WALK WITH ME Directed by: Jesse Nesser. 100 min, USA
Walk With Me: The Trials of Judge Damon J. Keith tells the story of ten extraordinary years, four groundbreaking cases, and one unconventional federal judge, whose rulings forever changed the face of civil rights in the United States.
It may be the greatest story you never heard.
Judge Damon J. Keith was first appointed to the U.S. District Court in Detroit, in 1967, only three months after race riots tore apart the city. A rookie judge and an African American, he faced controversy almost immediately when, in an unusual confluence of circumstance, four divisive cases landed on his docket—all of which concerned hidden discriminatory practices that were deeply woven into housing, education, employment, and police institutions. Keith shook the nation as he challenged the status quo and faced off against angry crowds, the KKK, corporate America, and even a sitting U.S. President.
As Judge Keith was reshaping civil rights at the local level, his rulings began setting precedents for change across the nation. Ultimately, the Supreme Court upheld every one of his decisions.

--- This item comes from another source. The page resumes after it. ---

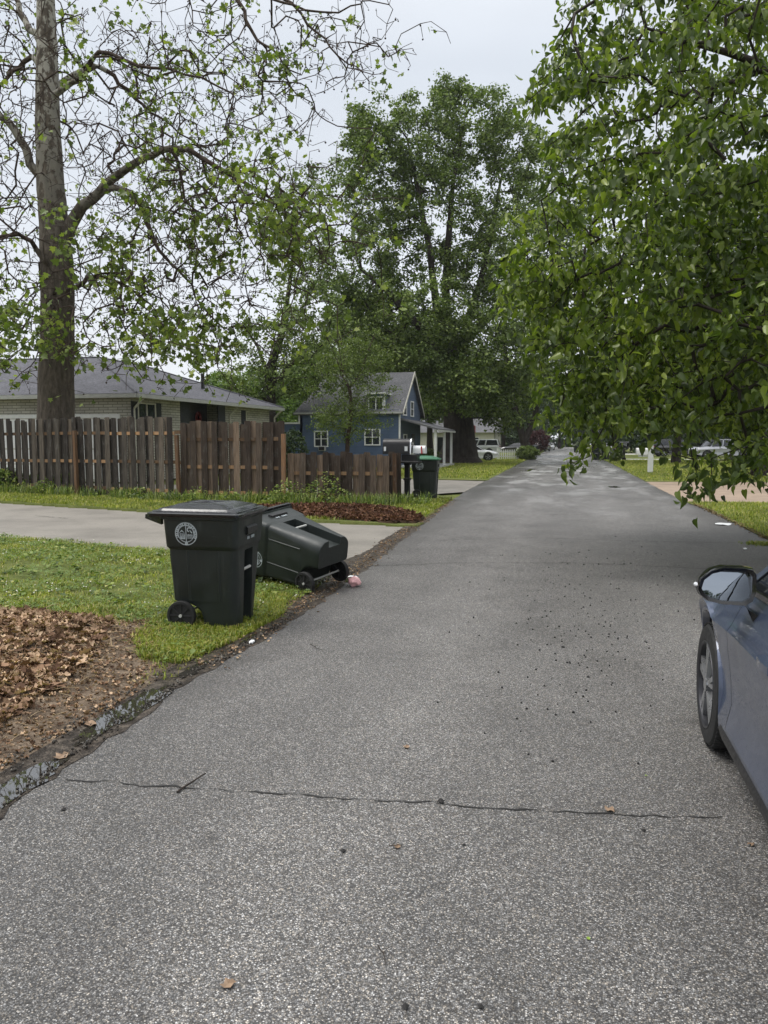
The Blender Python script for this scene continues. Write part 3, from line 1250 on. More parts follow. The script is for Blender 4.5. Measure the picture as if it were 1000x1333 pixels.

There would be no going back.
Walk With Me is deliberately structured as a tapestry, rather than a chronicle, in order to create balance between an intimate portrait and interesting legal history. In his own words, the Judge recounts the significant emotional events that shaped his life, how he came to his decisions on these groundbreaking cases, and his thoughts about the impact of those rulings then, and now. The film interweaves Judge Keith’s life with those of his colleagues, his contemporaries in the struggle for civil rights, his daughters, and most movingly, the people whose lives were changed by his decisions, whether he ruled in their favor or against them.
Now 93, Judge Keith still serves on the US Circuit Court of Appeals; a living embodiment of nearly a century of US history. He was once an ordinary “colored” man; a janitor whose personal struggles reflected those of a nation first coming to terms with civil rights. He became a fearless and extraordinary judge whose rulings resonate with surprising relevance in a nation still arguing about ‘”which lives matter” almost 50 years later.